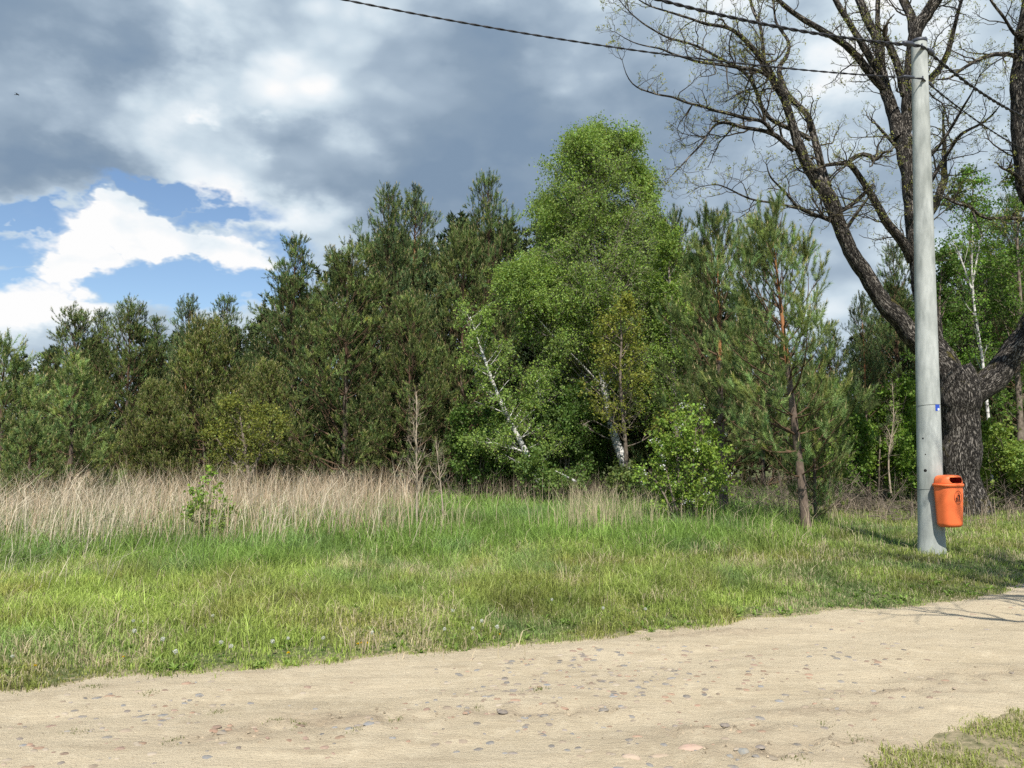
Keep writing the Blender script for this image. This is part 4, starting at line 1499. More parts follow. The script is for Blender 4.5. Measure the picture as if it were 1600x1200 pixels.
broad('birch_tree', 'thin white-stemmed birch right of the pole with bare forking twigs', 'tree', l8, [stem, sb, sc_], M_birch, (0.16, 0.28, 0.04), leaf=0.06, n1sp=0.25, l1=0.9, ang=40, up1=0.3,
      droop=-.2, n2=4, n3=3, lpt=5, seed=97, t0=0.4, twig_mat=M_birchtwig, group='birches')
# bare saplings in the meadow
for i, (pts, Y, lab) in enumerate((
        ([(652, 838), (650, 800), (653, 740), (648, 690), (654, 640), (650, 612)], 14.6, 'tall bare pale sapling standing alone in the meadow, left of two'),
        ([(693, 815), (692, 780), (686, 740), (684, 710), (681, 690)], 16.0, 'shorter bare pale sapling right of the tall one in the meadow'),
        ([(1392, 770), (1386, 715), (1398, 660), (1394, 600)], 19.0, 'crooked dead sapling left of the concrete pole'))):
    l = base_at(pts[0][0], Y)
    st_ = px_path(pts, Y, l, np.linspace(2.1, .5, len(pts)) * (0.75 if i else 1))
    broad('bare_sapling', lab, 'sapling', l, [st_], M_pale, (0.2, 0.2, 0.05), n1sp=0.09, l1=0.5, ang=34, up1=0.4, droop=.1, n2=4, n3=2, lpt=0, l3=0.14, seed=110 + i, t0=0.3, k=6,
          group='bare saplings in the meadow')

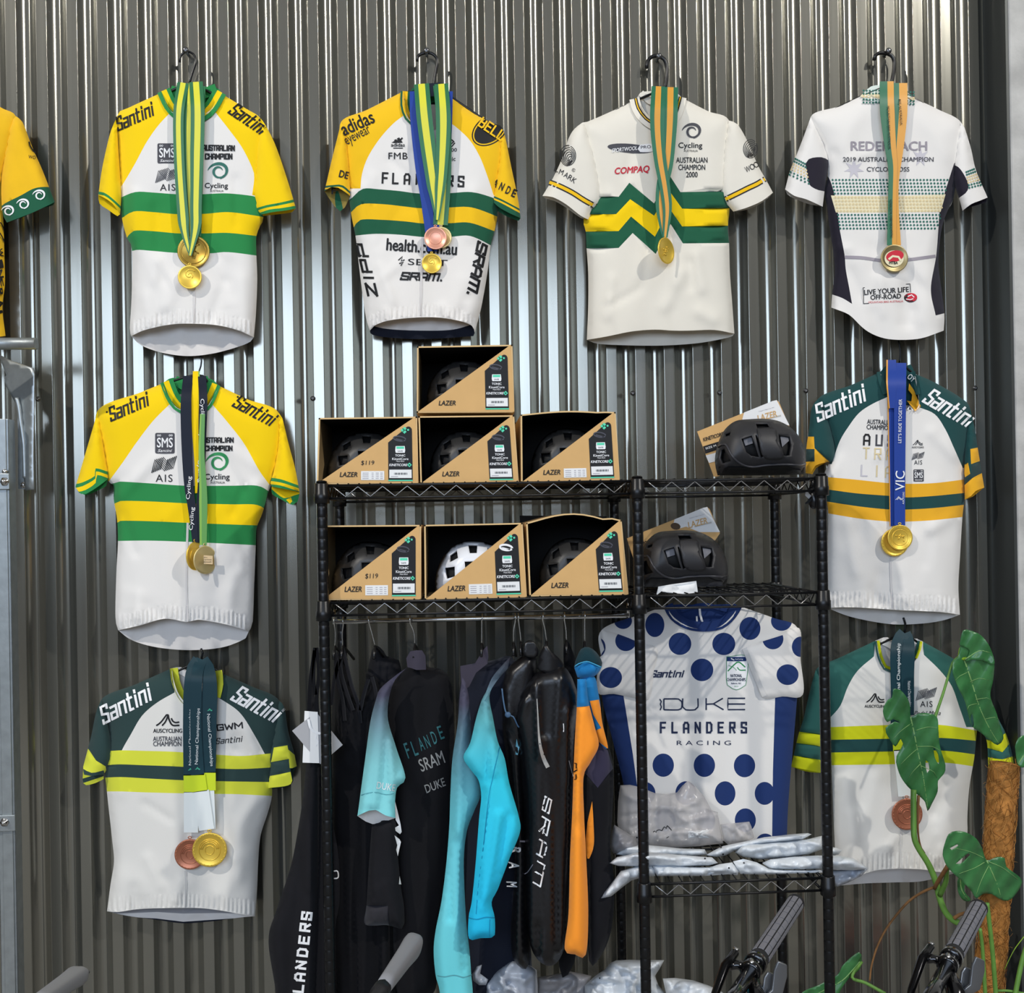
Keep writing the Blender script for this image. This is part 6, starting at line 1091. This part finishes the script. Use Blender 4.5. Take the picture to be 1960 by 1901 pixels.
# ================================================================ plastic mailer bags
BAG = mat('white_poly_bag', '#d3d8dc', .28, spec=.5, bump=.5, bscale=45); BAGT = mat('clear_poly_bag', '#d8d4d2', .2, spec=.5, alpha=.48, bump=.4, bscale=45); BAGD = mat('grey_poly_bag', '#9c9a9c', .3, spec=.5, alpha=.8, bump=.4, bscale=45); BAGC = mat('smoky_poly_bag', '#aab0ba', .25, spec=.5, bump=.4, bscale=45)
CB = Crop(1120, 1480, .2857)
def bag(label, C, t, y, m, B=.03, Bb=.10, R=16, seed=1, dots=(), marks=None, group='plastic mailer bags on the lower shelf', n=18, am=.011, name='mailer_bag'):
    pts = C(t); a = np.array(pts); lo, hi = a.min(0), a.max(0); rr = random.Random(seed); fl = []
    for k in range(n):
        p = [rr.uniform(lo[0], hi[0]), rr.uniform(lo[1], hi[1])]; q = [p[0] + rr.uniform(-.4, .4) * (hi[0] - lo[0]), p[1] + rr.uniform(-.35, .35) * (hi[1] - lo[1])]
        fl.append((*p, *q, rr.uniform(3, 7), rr.uniform(.4, 1) * am * rr.choice((-1, 1, 1))))
    c = Cloth([('s', pts), ('s', [pts[-1], pts[0]])], y, B, R, Bb, fl, .004, 11, seed, step=30); mb = MB(); c.front(mb, m, (), 4); c.rear(mb, m, (), 12)
    for d in dots: disc(mb, c.yf, C, d[0], d[1], 6, 6, BLKP)
    if marks: marks(mb, c.yf)
    o = mb.build(name, smooth=True); return tag(o, label, 'bag', group)
def bm(mb, ym):
    patch(mb, ym, CB('690 388 830 380 833 436 690 436'), PAPER, .0016); [stroke(mb, ym, CB(f'700 {y} {x} {y - 3}'), .8, GRYP, .002) for y, x in ((398, 800), (408, 780), (418, 740))]
    stroke(mb, ym, CB.c('455 395 468 388 475 398 480 385 500 380 515 385 530 360 545 372 550 352 580 384', 2), 1.5, BLKP, .0018); stroke(mb, ym, CB('545 435 562 425'), 1.2, BLKP, .0018)
bag('big clear plastic bag standing against the polka dot jersey', CB, '235 82 300 78 360 92 470 135 540 140 615 130 650 85 690 50 740 90 800 160 848 250 888 262 905 360 925 470 760 490 640 500 450 500 260 480 225 380 215 330 220 190', -.27, BAGT, .035, .03, 26, 1, marks=bm, n=26)
bag('small clear bag leaning beside the big standing bag', CB, '905 345 1000 335 1100 325 1115 360 1132 435 1060 470 960 482 925 450', -.25, BAGT, .015, .01, 10, 2)
bag('crumpled grey bag at the left end of the lower shelf pile', CB, '195 345 250 380 330 430 360 500 300 540 190 540 165 490 175 400', -.36, BAGD, .05, .05, 16, 3, dots=[(347, 432)])
bag('white bag on top of the left pile under the standing bag', CB, '205 545 270 490 400 480 640 505 800 510 820 545 700 560 500 560 300 560', -.37, BAG, .05, .1, 10, 4, dots=[(788, 492)])
bag('long white bag pointing left across the middle post', CB, '163 603 215 562 380 528 600 545 780 560 850 565 890 602 830 620 640 630 400 628 220 622', -.45, BAG, .032, .19, 10, 5, dots=[(803, 572)])
bag('white bag with a curled flap hanging down past the left end of the shelf', CB, '88 848 120 805 190 720 240 655 350 622 450 615 480 650 470 690 380 700 310 720 250 765 170 830', -.44, BAG, .035, .05, 10, 6)
bag('flat white bag at the bottom of the left pile', CB, '450 622 560 620 700 630 830 632 900 610 985 598 1033 658 1020 685 960 678 800 690 640 690 480 690', -.462, BAG, .02, .2, 9, 7, dots=[(963, 636)])
bag('long white bag pointing right on top of the right pile', CB, '808 550 860 520 925 488 1060 460 1200 430 1400 408 1490 402 1518 410 1450 448 1300 465 1140 485 1000 520 940 552 880 562', -.39, BAG, .045, .12, 10, 8, dots=[(910, 497), (924, 545)])
bag('plump white bag second from the top of the right pile', CB, '1003 532 1050 480 1150 470 1350 455 1480 445 1590 420 1610 500 1500 545 1350 570 1180 578 1060 562', -.40, BAG, .05, .14, 12, 9)
bag('long white bag sticking out right of the right post', CB, '1186 602 1240 578 1400 560 1560 552 1700 552 1800 572 1902 640 1800 652 1600 645 1450 648 1300 650 1230 640', -.445, BAG, .035, .19, 12, 10)
bag('white bag at the bottom of the right pile between the posts', CB, '990 592 1060 575 1150 598 1230 640 1330 650 1500 652 1590 648 1590 668 1400 674 1200 680 1040 676', -.462, BAG, .02, .2, 9, 11, dots=[(1064, 601)])
bag('pointed bag end above the outstretched bag right of the right post', CB, '1620 490 1680 500 1722 516 1700 545 1640 556 1600 540', -.36, BAG, .03, .06, 8, 12)
bag('grey bag drooping below the shelf right of the right post', CB, '1640 650 1780 648 1895 642 1850 690 1760 735 1690 762 1660 740 1640 690', -.40, BAGC, .03, .05, 9, 13)
GB = 'plastic bags on the bottom shelf'
mbx = lambda *a, **k: bag(*a, group=GB, **k)
mbx('smoky plastic bag under the black jackets', C7, '575 1700 640 1620 720 1550 800 1500 900 1512 1012 1590 1022 1720 1024 1900 565 1900', -.34, BAGC, .06, .08, 20, 14, n=26, am=.014)
mbx('white crumpled bag behind the middle post at the bottom', C7, '1420 1720 1500 1650 1540 1620 1590 1590 1640 1530 1690 1508 1800 1502 1920 1506 2100 1505 2060 1580 2020 1640 2050 1720 2120 1800 2160 1900 1420 1900', -.32, BAG, .07, .08, 22, 15, dots=[(1550, 1660)], n=30, am=.018)
mbx('white bag lying right of the middle post at the bottom', CB, '520 1376 600 1372 720 1388 820 1420 900 1455 960 1500 990 1600 560 1600 540 1470', -.36, BAG, .05, .08, 18, 16, n=22, am=.012)
mbx('dull bag between the two larger bottom shelf bags', C7, '1015 1650 1100 1640 1300 1600 1480 1640 1440 1760 1430 1900 1010 1900', -.28, BAGD, .05, .06, 16, 17, am=.012)
mbx('small glossy bag edge beside the teal cuff', C7, '465 1620 500 1560 545 1545 530 1620 600 1670 580 1720 520 1720 470 1680', -.38, BAGC, .02, .03, 8, 18)
o = thing('cable_loop', 'thin pale loop hanging beside the orange jersey', 'loop', P1(1158, 1620, -.3)); mb = MB(); tube(mb, [P1(a, b, -.30) for a, b in crv(C7('1580 470 1600 500 1590 560 1615 620 1600 660 1545 670 1540 650 1570 600 1590 540'), 4)], .0025, BAG, 6); mb.build('cord', o)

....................

Find each line with the string "starting" and copy it out.

Keep writing the Blender script for this image. This is part 4, starting at line 1499. More parts follow. The script is for Blender 4.5. Measure the picture as if it were 1600x1200 pixels.
Keep writing the Blender script for this image. This is part 6, starting at line 1091. This part finishes the script. Use Blender 4.5. Take the picture to be 1960 by 1901 pixels.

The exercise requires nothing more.